Some designs are addressing the concerns in the structure itself. Instead of immediately assuming that steel beams are the most affordable option, designers are more likely to explore masonry as a viable option. Where once concrete block or poured cement wall-support was much less cost-effective, now that is not always the case.

Certain situations used to require the use of the more expensive precast concrete walls or floors; generally these involved height restrictions. The use of a steel beam adds at least two feet to the height of a building, while concrete allows a building to be much lower.

In recent times, the slower masonry process nonetheless has still allowed buildings to go up more quickly than the use of a steel structure.

With steel delivery times sometimes measured in months, masonry is immediately available. Some contractors will choose masonry for this reason even if there is little or no cost savings.

“Precast used to have a net impact on a building of 5 to 10 percent,” Veneklasen said. “Now with steel being up 5 to 10 percent — 20 to 30 (percent) depending on what aspect you’re using — it’s affordable to use alternative methods and materials.”

Wolverine has one project that does away with the steel structure entirely, using concrete exterior wall panels and building columns, with the roof structure resting on top of precast concrete wall panels.

“Of course, the problem with that is that block has steel in it too,” Veneklasen added. “It’s sort of a catch-22.”

Kevin Brown of Michigan Certified Concrete Products hasn’t seen a significant sales jump yet, but he expects it.

“It takes awhile in the commercial industry to go from drawing to finished product,” he said. “We expect it to go up and help us out a bit. But the other situation happening in the market is that cement prices are going up as well.”

In April, cement prices took a jump for the first time in years.

Another increase is anticipated for August, also due to the growth of the Pacific Rim. Likewise, wood and other alternative materials are seeing similar increases — not anything as dramatic as the skyrocketing steel prices, but increases nonetheless.

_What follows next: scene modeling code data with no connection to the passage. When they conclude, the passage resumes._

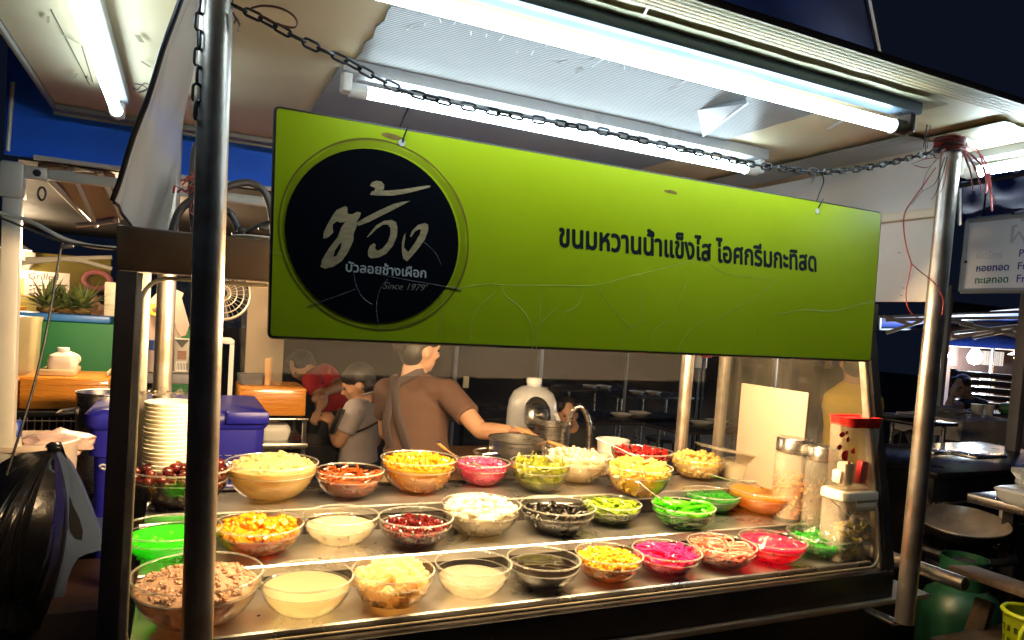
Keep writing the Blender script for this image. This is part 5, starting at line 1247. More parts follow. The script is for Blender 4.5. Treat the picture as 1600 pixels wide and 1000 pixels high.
mb = MB(); s0, s1 = atY(60, 862, YC), atY(152, 855, YC); zs = s1.z; mb.box2((s0.x-.15, YC+.04, zs-.03), (s1.x+.05, YC+.46, zs), .012); mb.build('seat', M_chairp, ch)
mb = MB()
for x, y in ((s0.x-.1, YC+.43), (s1.x+.02, YC+.43), (s1.x+.03, YC+.06)): mb.tube([(x, y, 0), (x, y, zs-.028)], [.018, .026], 10)
mb.build('leg', M_chairp, ch)
mb = MB(); mb.prism([(s0.x-.12, YC+.06, zs), (s0.x-.14, YC+.40, zs), (s0.x-.16, YC+.40, .80), (s0.x-.14, YC+.06, .80)], (.03, 0, 0)); mb.build('backrest', M_chairp, ch)
kn = atY(86, 702, 2.5)
def bagf(a, b):
    top = kn; u = -70+230*a*.93; 
    e = atY(-150+214*a, 985, 2.5-.16*math.sin(PI*a)); pw = .42+.5*a; p = Vector((top.x+(e.x-top.x)*b**pw, top.y+(e.y-top.y)*b**pw, top.z+(e.z-top.z)*b**1.15))
    w = math.sin(PI*min(1, b*1.15))
    p += Vector((0, -.16*w*math.sin(PI*a), 0)); fold = .030*(1-.55*b)*noise.noise(Vector((a*16, b*.9, 3)))*min(1, b*6)+.012*noise.noise(Vector((a*34, b*2.5, 8)))
    p += Vector((0, fold, fold*.3)); p.x += (.05 if a > .8 else 0)*math.sin(PI*b)
    p.z = max(p.z, .012); return p
mb = MB(); mb.grid(bagf, 70, 30)
mb.grid(lambda a, b: (lambda p: Vector((p.x, 2.5+.12+(2.5-p.y)*.5, p.z)))(bagf(1-a, b)), 40, 16)
mb.ico(kn+Vector((0, .0, .004)), (.022, .02, .016), 2, .6, 5)
tag(mb.build('rubbish_bag', mat('black_bin_liner', (.010, .010, .011), .25, 0, var=.4, bump=.5, bs=22), ang=80), 'big black bin bag hung from the blue grey chair', 'rubbish bag')
mb = MB(); a_ = atY(8, 1004, 1.9)
st = thing('low_stool', 'low stool with an orange top showing in the bottom left corner', 'stool', (a_.x, 1.9, 0))
mb = MB(); mb.box2((a_.x-.30, 1.62, a_.z-.03), (atY(26, 1004, 1.9).x, 1.90, a_.z-.003), .008); mb.build('seat', M_white, st)
mb = MB(); mb.box2((a_.x-.29, 1.63, a_.z-.002), (atY(20, 1004, 1.9).x, 1.885, a_.z+.004), .003); mb.build('cushion', mat('orange_vinyl', (.85, .34, .02), .4), st)
mb = MB()
for x in (a_.x-.26, atY(22, 1004, 1.9).x-.02):
    for y in (1.66, 1.86): mb.tube([(x, y, 0), (x, y, a_.z-.031)], .016, 8)
mb.build('leg', M_white, st)
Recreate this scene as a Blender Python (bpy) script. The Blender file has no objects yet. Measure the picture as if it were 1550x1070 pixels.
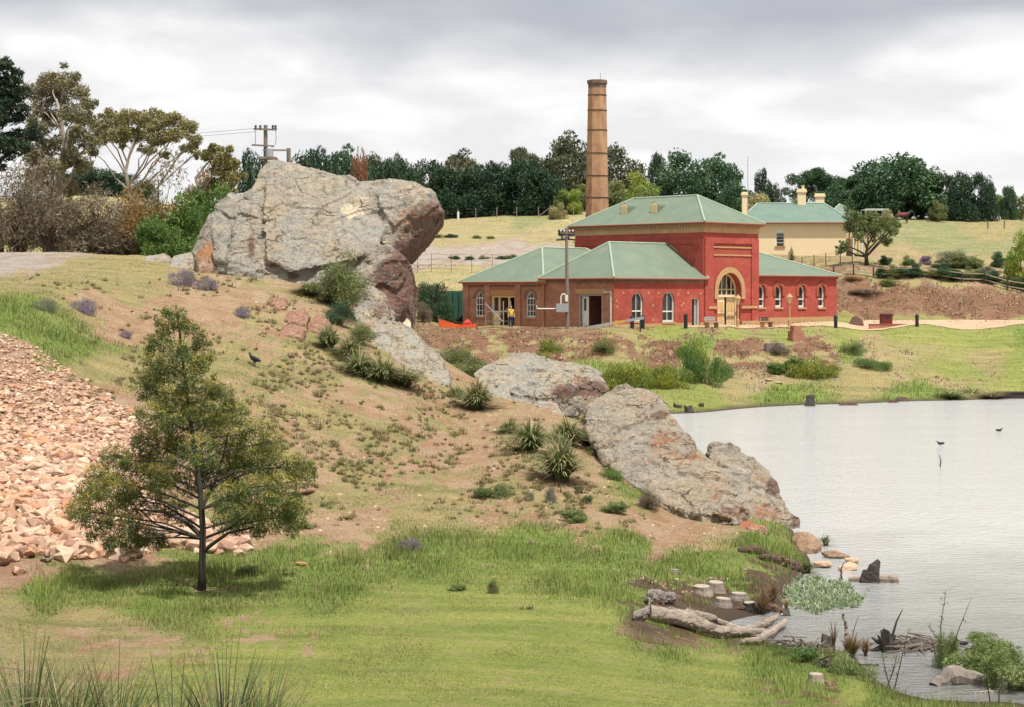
import bpy, bmesh, math, random
import numpy as np
from mathutils import Vector, Matrix, Quaternion, noise as mnoise
R = math.radians
random.seed(7)
rng = np.random.default_rng(11)
scene = bpy.context.scene
COL = scene.collection
# ------------------------------------------------------------------ camera model (photo pixel units)
F, UC, VH, H = 2700.0, 775.0, 440.0, 7.2
def P(u, v, Y):
    return Vector(((u-UC)*Y/F, Y, H-(v-VH)*Y/F))
# ------------------------------------------------------------------ objects
def link(o):
    COL.objects.link(o); return o
def tag(o, label=None, cat=None, group=None, kind=None):
    if label: o['label'] = label
    if cat: o['category'] = cat
    if group: o['group'] = group
    if kind: o['kind'] = kind
    return o
def empty(name, loc, rz=0.0, label=None, cat=None, group=None):
    o = bpy.data.objects.new(name, None); link(o)
    o.location = loc; o.rotation_euler = (0, 0, rz); o.empty_display_size = .2
    return tag(o, label, cat, group)
def mobj(name, me, mat, parent=None):
    o = bpy.data.objects.new(name, me); link(o)
    if mat is not None and len(me.materials) == 0: me.materials.append(mat)
    if parent is not None: o.parent = parent
    return o
def copy_tree(o, parent=None):
    c = o.copy(); COL.objects.link(c)
    if parent is not None: c.parent = parent
    for ch in list(o.children): copy_tree(ch, c)
    return c
def np_mesh(name, V, polys_n, idx=None, col=None, smooth=False):
    """V (n,3); polys_n = verts per polygon (uniform), idx flat indices or None for 0..n"""
    V = np.ascontiguousarray(V, dtype=np.float32)
    n = len(V)
    if idx is None: idx = np.arange(n, dtype=np.int32)
    idx = np.ascontiguousarray(idx, dtype=np.int32)
    m = len(idx)//polys_n
    me = bpy.data.meshes.new(name)
    me.vertices.add(n); me.vertices.foreach_set('co', V.ravel())
    me.loops.add(len(idx)); me.loops.foreach_set('vertex_index', idx)
    me.polygons.add(m)
    me.polygons.foreach_set('loop_start', np.arange(0, m*polys_n, polys_n, dtype=np.int32))
    me.polygons.foreach_set('loop_total', np.full(m, polys_n, dtype=np.int32))
    if smooth: me.polygons.foreach_set('use_smooth', np.ones(m, dtype=bool))
    me.update(calc_edges=True)
    if col is not None: set_col(me, col)
    return me
def set_col(me, col, name='Col'):
    col = np.asarray(col, dtype=np.float32)
    if col.shape[1] == 3: col = np.hstack([col, np.ones((len(col), 1), np.float32)])
    a = me.attributes.new(name, 'FLOAT_COLOR', 'POINT')
    a.data.foreach_set('color', np.ascontiguousarray(col).ravel())
def set_f(me, name, val):
    a = me.attributes.new(name, 'FLOAT', 'POINT')
    a.data.foreach_set('value', np.ascontiguousarray(val, dtype=np.float32))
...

“I think these prices are here to stay,” Kelly admitted. “I don’t think this is just a blip on the radar screen. But it’s an opportunity for people to come up with something new and exciting that’s more economical than steel and offers a quicker turnaround in how long it takes a builder to put up.”

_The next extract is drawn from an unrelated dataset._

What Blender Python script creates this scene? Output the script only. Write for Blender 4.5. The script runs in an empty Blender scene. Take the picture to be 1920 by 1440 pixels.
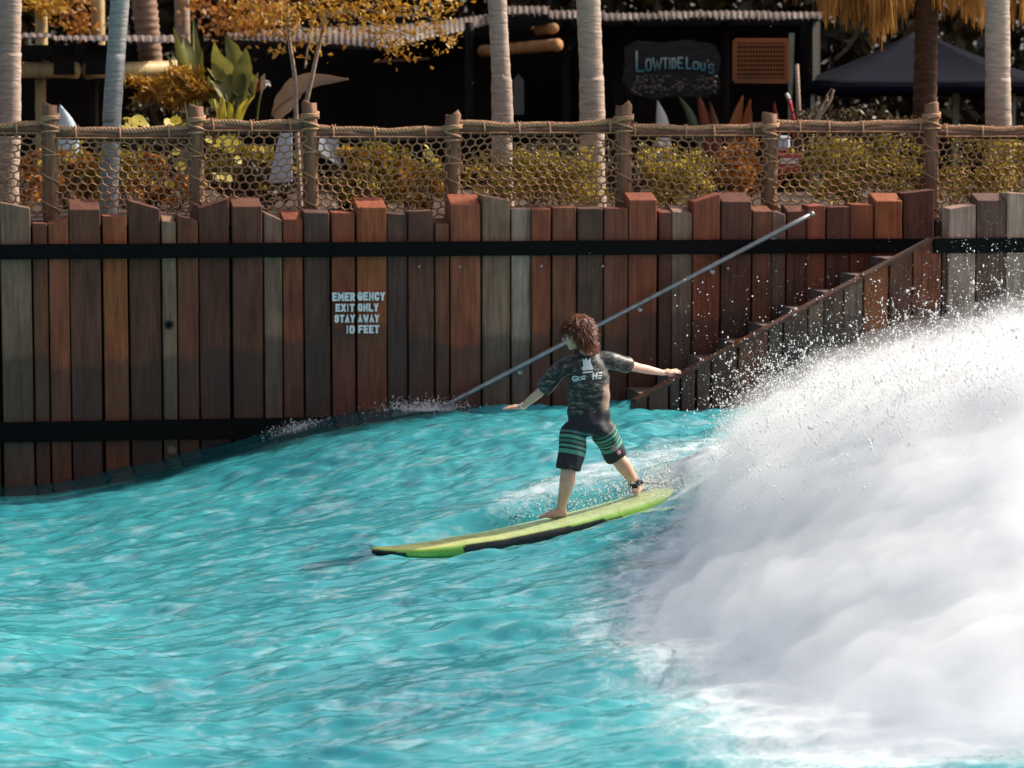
import bpy, bmesh, math, random
import numpy as np
from mathutils import Vector, Matrix, Euler
from mathutils.bvhtree import BVHTree
from mathutils import noise as mnoise

random.seed(7); rng = np.random.default_rng(11)
SC = bpy.context.scene
COL = SC.collection
R = math.radians

# ------------------------------------------------------------------ camera
F = 5257.0; W0, H0 = 1920.0, 1440.0
HOR = 230.0
PITCH = math.atan((H0/2-HOR)/F)
CH = 3.21
cam_d = bpy.data.cameras.new('camera'); cam = bpy.data.objects.new('camera', cam_d); COL.objects.link(cam)
cam.location = (0, 0, CH); cam.rotation_euler = (math.pi/2-PITCH, 0, 0)
cam_d.sensor_width = 36; cam_d.lens = 36*F/W0; cam_d.clip_start = .5; cam_d.clip_end = 400
cam_d.dof.use_dof = True; cam_d.dof.focus_distance = 20.5; cam_d.dof.aperture_fstop = 2.6
SC.camera = cam

# ------------------------------------------------------------------ sky and sun
SUN_EL, SUN_AZ = R(40), R(23)            # azimuth from +X towards +Y (away from the camera)
SDIR = Vector((math.cos(SUN_EL)*math.cos(SUN_AZ), math.cos(SUN_EL)*math.sin(SUN_AZ), math.sin(SUN_EL)))
world = bpy.data.worlds.new('World'); SC.world = world; world.use_nodes = True
wn = world.node_tree; bg = wn.nodes['Background']
sky = wn.nodes.new('ShaderNodeTexSky'); sky.sky_type = 'NISHITA'; sky.sun_disc = False
sky.sun_elevation = SUN_EL; sky.sun_rotation = math.pi/2-SUN_AZ
sky.air_density = .7; sky.dust_density = 5.0; sky.ozone_density = .4
hs = wn.nodes.new('ShaderNodeHueSaturation'); hs.inputs['Saturation'].default_value = .55          # a hazy, pale sky
wn.links.new(sky.outputs[0], hs.inputs['Color']); wn.links.new(hs.outputs[0], bg.inputs[0]); bg.inputs[1].default_value = 0.15
sl = bpy.data.lights.new('sun', 'SUN'); sl.energy = 5.0; sl.angle = R(.55); sl.color = (1.0, .88, .72)
sun = bpy.data.objects.new('sun', sl); COL.objects.link(sun)
sun.rotation_euler = SDIR.to_track_quat('Z', 'Y').to_euler(); sun.location = (20, 20, 20)

SC.view_settings.view_transform = 'Standard'; SC.view_settings.look = 'None'
SC.view_settings.exposure = 0.42; SC.view_settings.gamma = 1.0; SC.view_settings.use_curve_mapping = False
SC.render.engine = 'CYCLES'
SC.cycles.max_bounces = 14; SC.cycles.diffuse_bounces = 3; SC.cycles.glossy_bounces = 3
SC.cycles.transmission_bounces = 4; SC.cycles.volume_bounces = 12; SC.cycles.transparent_max_bounces = 8
SC.cycles.use_denoising = True; SC.cycles.caustics_reflective = False; SC.cycles.caustics_refractive = False
SC.cycles.volume_max_steps = 256; SC.cycles.sample_clamp_indirect = 6

# ------------------------------------------------------------------ pixel -> place helpers
FWD = Vector((0, math.cos(PITCH), -math.sin(PITCH))); UPV = Vector((0, math.sin(PITCH), math.cos(PITCH)))
def ray(px, py):
    return Vector(((px-W0/2)/F, 0, 0)) + UPV*((H0/2-py)/F) + FWD
def P(px, py, d):
    r = ray(px, py); t = d/r.y
    return Vector((r.x*t, d, CH+r.z*t))
WD, WS = 25.3, .16                                     # the pool wall: y = WD + WS x
def PW(px, py, off=0.0):
    r = ray(px, py); t = (WD-off)/(r.y-WS*r.x)
    return Vector((r.x*t, r.y*t, CH+r.z*t))
WANG = math.atan(WS); WDIR = Vector((math.cos(WANG), math.sin(WANG), 0)); WNRM = Vector((math.sin(WANG), -math.cos(WANG), 0))
ZG = 2.36                                              # ground behind the wall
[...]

Russ Hinkel of Design Plus warns against design changes, however.

He said Design Plus had a project that, after the bid, the contractor took as much steel out of it as they could. “It saved them a good chunk of change,” he explained. “But if you are too far along, you can lose a lot of money in design fees.”

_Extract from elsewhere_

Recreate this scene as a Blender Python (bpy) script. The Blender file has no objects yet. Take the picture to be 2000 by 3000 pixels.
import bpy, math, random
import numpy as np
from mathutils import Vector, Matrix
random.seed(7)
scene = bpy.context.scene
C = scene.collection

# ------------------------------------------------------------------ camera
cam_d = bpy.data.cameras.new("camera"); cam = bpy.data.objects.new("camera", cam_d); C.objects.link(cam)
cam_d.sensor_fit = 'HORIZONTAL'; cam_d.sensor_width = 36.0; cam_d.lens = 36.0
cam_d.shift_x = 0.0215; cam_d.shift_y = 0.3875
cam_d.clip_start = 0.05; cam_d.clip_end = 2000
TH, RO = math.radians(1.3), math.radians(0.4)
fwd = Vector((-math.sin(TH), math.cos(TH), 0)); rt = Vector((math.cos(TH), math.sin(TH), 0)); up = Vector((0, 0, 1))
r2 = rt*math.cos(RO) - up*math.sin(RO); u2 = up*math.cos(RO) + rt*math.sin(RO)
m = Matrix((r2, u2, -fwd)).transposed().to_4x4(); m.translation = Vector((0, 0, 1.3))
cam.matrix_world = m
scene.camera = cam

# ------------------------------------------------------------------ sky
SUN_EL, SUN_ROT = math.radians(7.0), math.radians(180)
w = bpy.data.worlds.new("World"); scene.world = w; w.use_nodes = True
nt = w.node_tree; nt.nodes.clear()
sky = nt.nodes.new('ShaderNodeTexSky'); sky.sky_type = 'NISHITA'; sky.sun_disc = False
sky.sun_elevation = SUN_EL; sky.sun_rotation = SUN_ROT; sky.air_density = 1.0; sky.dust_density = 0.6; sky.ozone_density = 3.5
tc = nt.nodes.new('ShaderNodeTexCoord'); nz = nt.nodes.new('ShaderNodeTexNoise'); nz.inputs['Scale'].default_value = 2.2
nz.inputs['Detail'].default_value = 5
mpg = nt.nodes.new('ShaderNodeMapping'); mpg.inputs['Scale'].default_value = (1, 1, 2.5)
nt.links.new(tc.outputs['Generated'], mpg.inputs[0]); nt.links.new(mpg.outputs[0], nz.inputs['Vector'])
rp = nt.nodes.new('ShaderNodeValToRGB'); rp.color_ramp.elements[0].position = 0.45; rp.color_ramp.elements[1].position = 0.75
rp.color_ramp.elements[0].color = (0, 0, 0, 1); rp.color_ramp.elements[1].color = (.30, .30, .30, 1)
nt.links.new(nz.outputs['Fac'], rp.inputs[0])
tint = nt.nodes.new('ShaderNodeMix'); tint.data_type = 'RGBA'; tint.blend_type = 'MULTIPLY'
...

A problem that was mentioned by some contractors — the reciprocal of the situation that put Havens in bankruptcy — is the business that contractors see from fixed-budget clients.

For example, a school district will receive a bid for a new high school, and then put together a realistic budget and seek out a millage for a new high school filled with new computers. Voters will approve the millage based on those plans, but when construction is to begin, it turns out the rising costs have dramatically changed the cost of materials. That forces some tough decisions and sacrifices have to be made — say with the high school’s technology package — that won the millage approval in the first place.

Cristman has built a solution into its bid process.

“We anticipate the surcharge on the bid,” LaMore said. “And we’ve started using that surcharge as an allowance. And any of that anticipated surcharge that isn’t used is being refunded to the owner. It’s guaranteed maximum pricing.

“If anyone has a better idea, I hope they tell me,” he added.

Despite the higher costs, contractors are emphasizing that construction is still a relative bargain, especially with current interest rates.

“Contractors are still hungry,” Veneklasen said.

“Even though all you hear is that steel prices are up, up, way up — overall, customers are still getting a good buy on the product. Some people will paint that gloom-and-doom picture, but I don’t think it’s true. There is certainly an impact on the price of building, but I don’t think it’s that bad.”